• **TASK DIRECTIONS**: Wherever the string "False" appears in the listing, copy that line.

======== DATA PROVIDED

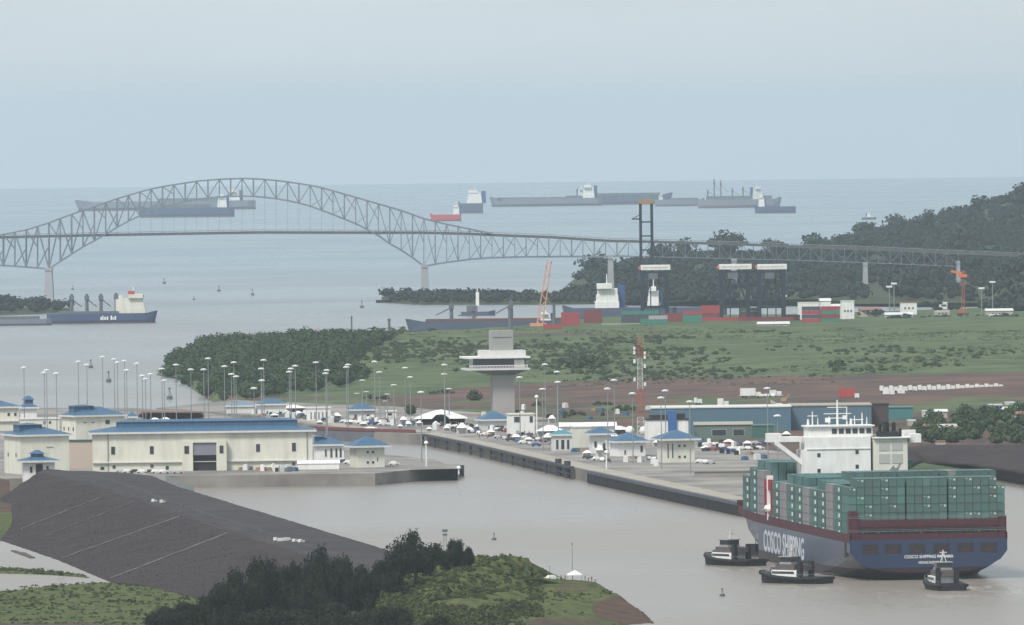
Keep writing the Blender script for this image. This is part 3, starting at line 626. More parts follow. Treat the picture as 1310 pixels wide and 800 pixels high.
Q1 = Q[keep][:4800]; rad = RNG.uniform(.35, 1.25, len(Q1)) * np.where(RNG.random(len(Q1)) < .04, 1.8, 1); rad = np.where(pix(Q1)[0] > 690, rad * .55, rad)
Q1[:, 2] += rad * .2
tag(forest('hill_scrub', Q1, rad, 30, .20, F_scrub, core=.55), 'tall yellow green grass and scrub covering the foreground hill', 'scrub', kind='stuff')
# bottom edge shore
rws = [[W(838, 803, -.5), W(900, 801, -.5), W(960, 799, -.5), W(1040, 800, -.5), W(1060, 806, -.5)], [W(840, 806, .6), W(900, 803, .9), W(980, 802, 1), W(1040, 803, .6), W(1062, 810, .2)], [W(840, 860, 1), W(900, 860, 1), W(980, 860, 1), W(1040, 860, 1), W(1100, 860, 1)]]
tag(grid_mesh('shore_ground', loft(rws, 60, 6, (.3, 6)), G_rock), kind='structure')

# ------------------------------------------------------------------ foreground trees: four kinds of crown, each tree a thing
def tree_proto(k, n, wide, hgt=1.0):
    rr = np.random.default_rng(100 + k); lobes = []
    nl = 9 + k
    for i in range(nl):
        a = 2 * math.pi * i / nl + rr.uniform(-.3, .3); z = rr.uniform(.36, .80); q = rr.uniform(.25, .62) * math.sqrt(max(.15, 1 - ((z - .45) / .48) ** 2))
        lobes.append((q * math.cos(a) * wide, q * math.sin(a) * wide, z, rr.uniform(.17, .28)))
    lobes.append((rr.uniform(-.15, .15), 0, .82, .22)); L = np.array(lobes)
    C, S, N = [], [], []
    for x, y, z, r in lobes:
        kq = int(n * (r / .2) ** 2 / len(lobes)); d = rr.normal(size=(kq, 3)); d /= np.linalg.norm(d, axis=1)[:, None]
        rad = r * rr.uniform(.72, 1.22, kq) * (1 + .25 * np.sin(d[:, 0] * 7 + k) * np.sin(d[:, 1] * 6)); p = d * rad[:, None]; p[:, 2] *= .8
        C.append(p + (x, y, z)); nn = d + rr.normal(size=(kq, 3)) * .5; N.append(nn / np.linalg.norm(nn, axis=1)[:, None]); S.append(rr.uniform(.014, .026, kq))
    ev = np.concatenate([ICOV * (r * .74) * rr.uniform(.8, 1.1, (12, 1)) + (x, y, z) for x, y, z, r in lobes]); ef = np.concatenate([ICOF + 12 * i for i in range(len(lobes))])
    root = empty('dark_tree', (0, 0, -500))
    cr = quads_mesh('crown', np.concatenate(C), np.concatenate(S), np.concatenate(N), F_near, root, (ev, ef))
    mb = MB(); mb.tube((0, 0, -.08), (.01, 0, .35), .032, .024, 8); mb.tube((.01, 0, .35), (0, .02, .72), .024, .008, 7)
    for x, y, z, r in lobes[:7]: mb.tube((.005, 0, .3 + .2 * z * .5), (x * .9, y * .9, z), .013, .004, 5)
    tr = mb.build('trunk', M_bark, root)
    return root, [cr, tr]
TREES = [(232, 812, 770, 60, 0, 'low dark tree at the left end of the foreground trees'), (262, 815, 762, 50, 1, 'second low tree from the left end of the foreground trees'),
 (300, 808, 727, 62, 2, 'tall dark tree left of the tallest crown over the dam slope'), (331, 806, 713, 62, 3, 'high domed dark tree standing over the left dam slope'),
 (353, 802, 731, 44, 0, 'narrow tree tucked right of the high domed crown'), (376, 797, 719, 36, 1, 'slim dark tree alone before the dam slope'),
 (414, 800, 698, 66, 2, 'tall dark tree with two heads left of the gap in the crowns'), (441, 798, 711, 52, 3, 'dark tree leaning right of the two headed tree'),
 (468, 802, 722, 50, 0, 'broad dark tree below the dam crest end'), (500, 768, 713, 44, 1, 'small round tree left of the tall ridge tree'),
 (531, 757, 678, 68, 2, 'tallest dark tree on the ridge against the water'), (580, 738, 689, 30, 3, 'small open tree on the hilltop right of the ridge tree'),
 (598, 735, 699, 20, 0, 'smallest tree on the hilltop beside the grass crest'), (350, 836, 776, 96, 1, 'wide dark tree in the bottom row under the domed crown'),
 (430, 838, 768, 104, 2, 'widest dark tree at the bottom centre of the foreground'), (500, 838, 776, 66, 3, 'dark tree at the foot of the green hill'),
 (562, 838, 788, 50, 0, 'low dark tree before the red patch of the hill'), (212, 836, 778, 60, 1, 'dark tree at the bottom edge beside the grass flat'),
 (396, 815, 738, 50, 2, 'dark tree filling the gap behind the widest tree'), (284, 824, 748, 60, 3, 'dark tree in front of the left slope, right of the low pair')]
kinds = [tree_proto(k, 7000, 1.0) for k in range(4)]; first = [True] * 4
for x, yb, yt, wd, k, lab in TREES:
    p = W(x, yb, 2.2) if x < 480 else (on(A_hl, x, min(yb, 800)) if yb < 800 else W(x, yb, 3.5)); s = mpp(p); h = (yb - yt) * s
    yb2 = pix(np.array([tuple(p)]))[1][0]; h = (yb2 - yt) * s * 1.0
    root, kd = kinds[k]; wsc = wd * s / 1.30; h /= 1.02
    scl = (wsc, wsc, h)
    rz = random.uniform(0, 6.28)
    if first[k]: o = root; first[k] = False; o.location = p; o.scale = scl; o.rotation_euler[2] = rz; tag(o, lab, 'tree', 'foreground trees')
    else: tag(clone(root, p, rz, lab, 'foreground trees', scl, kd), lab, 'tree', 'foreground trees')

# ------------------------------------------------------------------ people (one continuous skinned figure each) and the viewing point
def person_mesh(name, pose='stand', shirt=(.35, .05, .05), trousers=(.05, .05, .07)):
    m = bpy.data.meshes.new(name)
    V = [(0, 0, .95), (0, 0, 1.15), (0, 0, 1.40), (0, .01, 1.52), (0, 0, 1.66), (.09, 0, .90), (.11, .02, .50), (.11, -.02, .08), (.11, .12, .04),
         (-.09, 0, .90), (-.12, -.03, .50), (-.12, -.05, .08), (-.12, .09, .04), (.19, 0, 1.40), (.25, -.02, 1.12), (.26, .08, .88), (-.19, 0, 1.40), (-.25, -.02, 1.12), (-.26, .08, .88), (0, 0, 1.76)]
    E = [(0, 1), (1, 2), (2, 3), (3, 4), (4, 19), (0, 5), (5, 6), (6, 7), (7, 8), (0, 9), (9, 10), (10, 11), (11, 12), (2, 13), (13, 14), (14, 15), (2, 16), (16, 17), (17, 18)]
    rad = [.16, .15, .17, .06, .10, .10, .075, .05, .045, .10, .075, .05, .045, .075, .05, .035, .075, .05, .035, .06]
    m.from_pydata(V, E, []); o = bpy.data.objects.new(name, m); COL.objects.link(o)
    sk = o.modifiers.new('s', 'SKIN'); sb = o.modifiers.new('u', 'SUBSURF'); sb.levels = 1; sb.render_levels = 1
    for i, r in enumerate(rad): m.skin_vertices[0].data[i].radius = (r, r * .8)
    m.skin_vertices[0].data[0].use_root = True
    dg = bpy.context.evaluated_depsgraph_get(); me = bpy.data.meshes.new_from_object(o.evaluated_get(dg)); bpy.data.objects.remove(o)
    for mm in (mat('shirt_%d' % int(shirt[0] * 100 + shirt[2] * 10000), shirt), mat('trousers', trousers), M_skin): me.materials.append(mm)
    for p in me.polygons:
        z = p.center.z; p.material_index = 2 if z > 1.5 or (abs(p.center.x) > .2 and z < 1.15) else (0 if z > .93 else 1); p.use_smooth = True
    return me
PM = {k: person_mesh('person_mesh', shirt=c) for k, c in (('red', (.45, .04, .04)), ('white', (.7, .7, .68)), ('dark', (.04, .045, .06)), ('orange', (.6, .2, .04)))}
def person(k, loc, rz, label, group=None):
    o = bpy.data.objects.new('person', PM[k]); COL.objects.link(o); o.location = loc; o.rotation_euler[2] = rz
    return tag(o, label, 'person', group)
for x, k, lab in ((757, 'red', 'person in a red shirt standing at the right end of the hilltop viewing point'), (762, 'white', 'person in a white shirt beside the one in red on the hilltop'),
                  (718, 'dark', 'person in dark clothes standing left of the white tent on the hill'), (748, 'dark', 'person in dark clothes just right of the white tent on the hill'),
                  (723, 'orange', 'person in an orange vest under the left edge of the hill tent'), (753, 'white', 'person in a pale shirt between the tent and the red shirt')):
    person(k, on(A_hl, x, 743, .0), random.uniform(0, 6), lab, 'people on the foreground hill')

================
======== DATA PROVIDED

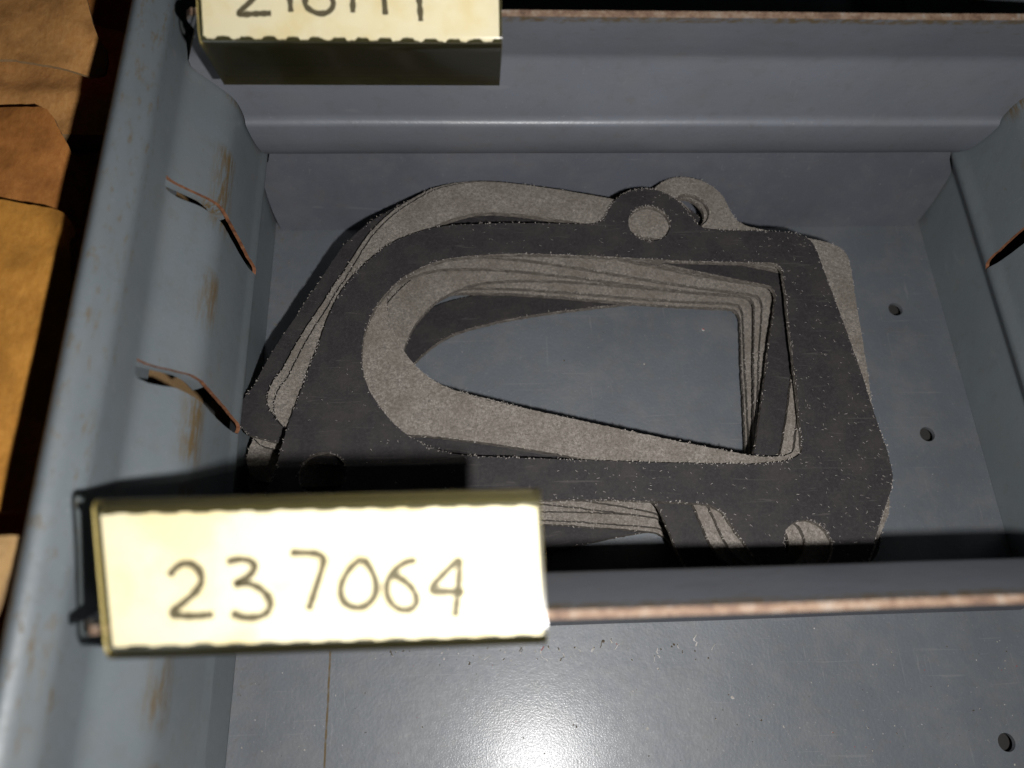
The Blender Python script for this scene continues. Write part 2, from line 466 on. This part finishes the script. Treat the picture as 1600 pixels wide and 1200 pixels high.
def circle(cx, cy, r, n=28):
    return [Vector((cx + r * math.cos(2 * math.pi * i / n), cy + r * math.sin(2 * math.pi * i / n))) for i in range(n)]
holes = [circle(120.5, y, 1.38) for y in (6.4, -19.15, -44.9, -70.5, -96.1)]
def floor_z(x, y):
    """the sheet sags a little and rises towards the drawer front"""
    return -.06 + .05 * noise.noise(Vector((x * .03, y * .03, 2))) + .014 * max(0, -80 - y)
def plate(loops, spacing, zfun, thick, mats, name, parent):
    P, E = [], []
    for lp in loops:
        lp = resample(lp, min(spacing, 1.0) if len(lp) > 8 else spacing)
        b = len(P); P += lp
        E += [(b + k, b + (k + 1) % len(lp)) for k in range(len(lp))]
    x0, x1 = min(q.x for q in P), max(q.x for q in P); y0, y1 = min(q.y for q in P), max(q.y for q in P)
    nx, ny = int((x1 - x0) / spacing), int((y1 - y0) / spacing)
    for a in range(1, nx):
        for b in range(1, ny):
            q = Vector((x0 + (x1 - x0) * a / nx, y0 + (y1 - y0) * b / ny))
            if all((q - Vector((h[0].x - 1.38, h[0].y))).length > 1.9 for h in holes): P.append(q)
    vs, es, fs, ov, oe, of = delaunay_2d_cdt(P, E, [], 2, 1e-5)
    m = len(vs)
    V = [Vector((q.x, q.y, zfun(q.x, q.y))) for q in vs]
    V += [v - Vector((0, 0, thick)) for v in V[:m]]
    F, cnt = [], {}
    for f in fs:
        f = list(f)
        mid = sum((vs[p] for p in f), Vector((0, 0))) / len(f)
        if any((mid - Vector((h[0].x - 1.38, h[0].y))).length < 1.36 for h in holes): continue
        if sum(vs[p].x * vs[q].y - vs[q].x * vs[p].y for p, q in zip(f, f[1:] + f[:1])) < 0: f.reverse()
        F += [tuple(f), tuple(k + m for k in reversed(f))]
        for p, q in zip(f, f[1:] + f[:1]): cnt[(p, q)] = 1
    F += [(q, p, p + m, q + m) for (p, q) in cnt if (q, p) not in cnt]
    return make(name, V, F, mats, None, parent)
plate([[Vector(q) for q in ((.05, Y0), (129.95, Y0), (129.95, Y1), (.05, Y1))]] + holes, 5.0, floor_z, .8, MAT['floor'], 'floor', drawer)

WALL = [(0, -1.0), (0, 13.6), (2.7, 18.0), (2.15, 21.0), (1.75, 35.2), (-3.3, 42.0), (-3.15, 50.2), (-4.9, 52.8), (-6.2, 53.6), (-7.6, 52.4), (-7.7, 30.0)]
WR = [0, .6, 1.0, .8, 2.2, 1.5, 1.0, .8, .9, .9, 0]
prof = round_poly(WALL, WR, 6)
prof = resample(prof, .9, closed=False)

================

• **ANSWER TO THE TASK**:
    if first[k]: o = root; first[k] = False; o.location = p; o.scale = scl; o.rotation_euler[2] = rz; tag(o, lab, 'tree', 'foreground trees')
prof = resample(prof, .9, closed=False)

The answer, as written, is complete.